**Provided data**
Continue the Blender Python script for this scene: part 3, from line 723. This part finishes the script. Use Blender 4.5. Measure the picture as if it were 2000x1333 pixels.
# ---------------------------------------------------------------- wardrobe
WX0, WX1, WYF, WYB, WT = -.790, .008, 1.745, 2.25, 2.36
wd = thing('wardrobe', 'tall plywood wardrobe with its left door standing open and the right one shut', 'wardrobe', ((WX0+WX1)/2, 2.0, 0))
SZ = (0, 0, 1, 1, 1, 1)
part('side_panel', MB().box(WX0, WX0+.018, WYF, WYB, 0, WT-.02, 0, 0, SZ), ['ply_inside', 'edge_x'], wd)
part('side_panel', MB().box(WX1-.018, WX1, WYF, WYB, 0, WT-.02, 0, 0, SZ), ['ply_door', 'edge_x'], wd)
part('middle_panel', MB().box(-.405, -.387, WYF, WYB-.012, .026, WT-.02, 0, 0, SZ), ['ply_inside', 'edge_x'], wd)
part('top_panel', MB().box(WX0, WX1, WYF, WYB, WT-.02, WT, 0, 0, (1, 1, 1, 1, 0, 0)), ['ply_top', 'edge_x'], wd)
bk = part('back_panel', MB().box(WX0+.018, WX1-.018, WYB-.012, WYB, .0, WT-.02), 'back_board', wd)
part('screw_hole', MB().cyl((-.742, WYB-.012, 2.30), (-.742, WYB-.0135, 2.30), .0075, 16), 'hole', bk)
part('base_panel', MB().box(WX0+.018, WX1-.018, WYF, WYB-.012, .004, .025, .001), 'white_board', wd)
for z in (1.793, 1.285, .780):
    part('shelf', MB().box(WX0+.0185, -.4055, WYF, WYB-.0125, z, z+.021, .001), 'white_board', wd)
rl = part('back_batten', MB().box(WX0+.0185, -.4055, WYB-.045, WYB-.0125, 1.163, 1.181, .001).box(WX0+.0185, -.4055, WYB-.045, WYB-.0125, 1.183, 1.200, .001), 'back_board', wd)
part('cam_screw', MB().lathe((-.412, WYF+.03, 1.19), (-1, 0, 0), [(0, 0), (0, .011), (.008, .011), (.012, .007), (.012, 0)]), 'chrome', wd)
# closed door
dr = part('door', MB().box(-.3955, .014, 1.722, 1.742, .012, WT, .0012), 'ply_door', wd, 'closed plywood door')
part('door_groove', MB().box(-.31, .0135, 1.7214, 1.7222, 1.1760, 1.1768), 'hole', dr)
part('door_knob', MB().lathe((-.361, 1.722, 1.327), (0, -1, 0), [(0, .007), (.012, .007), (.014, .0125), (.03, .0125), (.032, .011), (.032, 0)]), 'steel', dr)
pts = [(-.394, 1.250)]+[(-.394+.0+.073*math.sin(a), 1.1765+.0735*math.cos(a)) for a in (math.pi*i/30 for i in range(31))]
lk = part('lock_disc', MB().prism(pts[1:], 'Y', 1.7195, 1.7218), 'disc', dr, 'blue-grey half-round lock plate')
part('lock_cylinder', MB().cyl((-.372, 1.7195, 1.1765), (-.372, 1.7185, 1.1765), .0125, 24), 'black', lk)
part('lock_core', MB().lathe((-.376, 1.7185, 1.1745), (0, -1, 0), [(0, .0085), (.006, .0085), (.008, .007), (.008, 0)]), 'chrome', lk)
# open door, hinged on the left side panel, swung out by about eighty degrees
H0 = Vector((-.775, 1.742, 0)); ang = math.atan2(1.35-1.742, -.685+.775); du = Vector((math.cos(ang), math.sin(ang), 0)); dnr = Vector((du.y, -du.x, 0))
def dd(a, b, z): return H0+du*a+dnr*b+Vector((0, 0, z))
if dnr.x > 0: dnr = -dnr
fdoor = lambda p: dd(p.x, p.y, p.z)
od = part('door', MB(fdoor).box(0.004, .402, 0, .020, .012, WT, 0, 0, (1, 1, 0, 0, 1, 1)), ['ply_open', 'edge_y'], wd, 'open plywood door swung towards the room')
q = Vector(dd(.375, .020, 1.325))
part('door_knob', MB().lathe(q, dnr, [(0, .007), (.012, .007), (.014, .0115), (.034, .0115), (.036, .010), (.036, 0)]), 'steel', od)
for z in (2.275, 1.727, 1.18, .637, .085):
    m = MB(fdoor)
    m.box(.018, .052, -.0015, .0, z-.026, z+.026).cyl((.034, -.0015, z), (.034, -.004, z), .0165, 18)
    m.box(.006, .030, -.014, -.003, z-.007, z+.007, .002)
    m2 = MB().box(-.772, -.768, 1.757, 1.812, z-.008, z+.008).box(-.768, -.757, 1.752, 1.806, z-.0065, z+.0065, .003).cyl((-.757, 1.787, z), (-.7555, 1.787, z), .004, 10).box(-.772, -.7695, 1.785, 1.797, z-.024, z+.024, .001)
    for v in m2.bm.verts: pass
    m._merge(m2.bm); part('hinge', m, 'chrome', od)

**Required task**
The whole listing above needs to be written out again exactly.

**Written response**
Continue the Blender Python script for this scene: part 3, from line 723. This part finishes the script. Use Blender 4.5. Measure the picture as if it were 2000x1333 pixels.
# ---------------------------------------------------------------- wardrobe
WX0, WX1, WYF, WYB, WT = -.790, .008, 1.745, 2.25, 2.36
wd = thing('wardrobe', 'tall plywood wardrobe with its left door standing open and the right one shut', 'wardrobe', ((WX0+WX1)/2, 2.0, 0))
SZ = (0, 0, 1, 1, 1, 1)
part('side_panel', MB().box(WX0, WX0+.018, WYF, WYB, 0, WT-.02, 0, 0, SZ), ['ply_inside', 'edge_x'], wd)
part('side_panel', MB().box(WX1-.018, WX1, WYF, WYB, 0, WT-.02, 0, 0, SZ), ['ply_door', 'edge_x'], wd)
part('middle_panel', MB().box(-.405, -.387, WYF, WYB-.012, .026, WT-.02, 0, 0, SZ), ['ply_inside', 'edge_x'], wd)
part('top_panel', MB().box(WX0, WX1, WYF, WYB, WT-.02, WT, 0, 0, (1, 1, 1, 1, 0, 0)), ['ply_top', 'edge_x'], wd)
bk = part('back_panel', MB().box(WX0+.018, WX1-.018, WYB-.012, WYB, .0, WT-.02), 'back_board', wd)
part('screw_hole', MB().cyl((-.742, WYB-.012, 2.30), (-.742, WYB-.0135, 2.30), .0075, 16), 'hole', bk)
part('base_panel', MB().box(WX0+.018, WX1-.018, WYF, WYB-.012, .004, .025, .001), 'white_board', wd)
for z in (1.793, 1.285, .780):
    part('shelf', MB().box(WX0+.0185, -.4055, WYF, WYB-.0125, z, z+.021, .001), 'white_board', wd)
rl = part('back_batten', MB().box(WX0+.0185, -.4055, WYB-.045, WYB-.0125, 1.163, 1.181, .001).box(WX0+.0185, -.4055, WYB-.045, WYB-.0125, 1.183, 1.200, .001), 'back_board', wd)
part('cam_screw', MB().lathe((-.412, WYF+.03, 1.19), (-1, 0, 0), [(0, 0), (0, .011), (.008, .011), (.012, .007), (.012, 0)]), 'chrome', wd)
# closed door
dr = part('door', MB().box(-.3955, .014, 1.722, 1.742, .012, WT, .0012), 'ply_door', wd, 'closed plywood door')
part('door_groove', MB().box(-.31, .0135, 1.7214, 1.7222, 1.1760, 1.1768), 'hole', dr)
part('door_knob', MB().lathe((-.361, 1.722, 1.327), (0, -1, 0), [(0, .007), (.012, .007), (.014, .0125), (.03, .0125), (.032, .011), (.032, 0)]), 'steel', dr)
pts = [(-.394, 1.250)]+[(-.394+.0+.073*math.sin(a), 1.1765+.0735*math.cos(a)) for a in (math.pi*i/30 for i in range(31))]
lk = part('lock_disc', MB().prism(pts[1:], 'Y', 1.7195, 1.7218), 'disc', dr, 'blue-grey half-round lock plate')
part('lock_cylinder', MB().cyl((-.372, 1.7195, 1.1765), (-.372, 1.7185, 1.1765), .0125, 24), 'black', lk)
part('lock_core', MB().lathe((-.376, 1.7185, 1.1745), (0, -1, 0), [(0, .0085), (.006, .0085), (.008, .007), (.008, 0)]), 'chrome', lk)
# open door, hinged on the left side panel, swung out by about eighty degrees
H0 = Vector((-.775, 1.742, 0)); ang = math.atan2(1.35-1.742, -.685+.775); du = Vector((math.cos(ang), math.sin(ang), 0)); dnr = Vector((du.y, -du.x, 0))
def dd(a, b, z): return H0+du*a+dnr*b+Vector((0, 0, z))
if dnr.x > 0: dnr = -dnr
fdoor = lambda p: dd(p.x, p.y, p.z)
od = part('door', MB(fdoor).box(0.004, .402, 0, .020, .012, WT, 0, 0, (1, 1, 0, 0, 1, 1)), ['ply_open', 'edge_y'], wd, 'open plywood door swung towards the room')
q = Vector(dd(.375, .020, 1.325))
part('door_knob', MB().lathe(q, dnr, [(0, .007), (.012, .007), (.014, .0115), (.034, .0115), (.036, .010), (.036, 0)]), 'steel', od)
for z in (2.275, 1.727, 1.18, .637, .085):
    m = MB(fdoor)
    m.box(.018, .052, -.0015, .0, z-.026, z+.026).cyl((.034, -.0015, z), (.034, -.004, z), .0165, 18)
    m.box(.006, .030, -.014, -.003, z-.007, z+.007, .002)
    m2 = MB().box(-.772, -.768, 1.757, 1.812, z-.008, z+.008).box(-.768, -.757, 1.752, 1.806, z-.0065, z+.0065, .003).cyl((-.757, 1.787, z), (-.7555, 1.787, z), .004, 10).box(-.772, -.7695, 1.785, 1.797, z-.024, z+.024, .001)
    for v in m2.bm.verts: pass
    m._merge(m2.bm); part('hinge', m, 'chrome', od)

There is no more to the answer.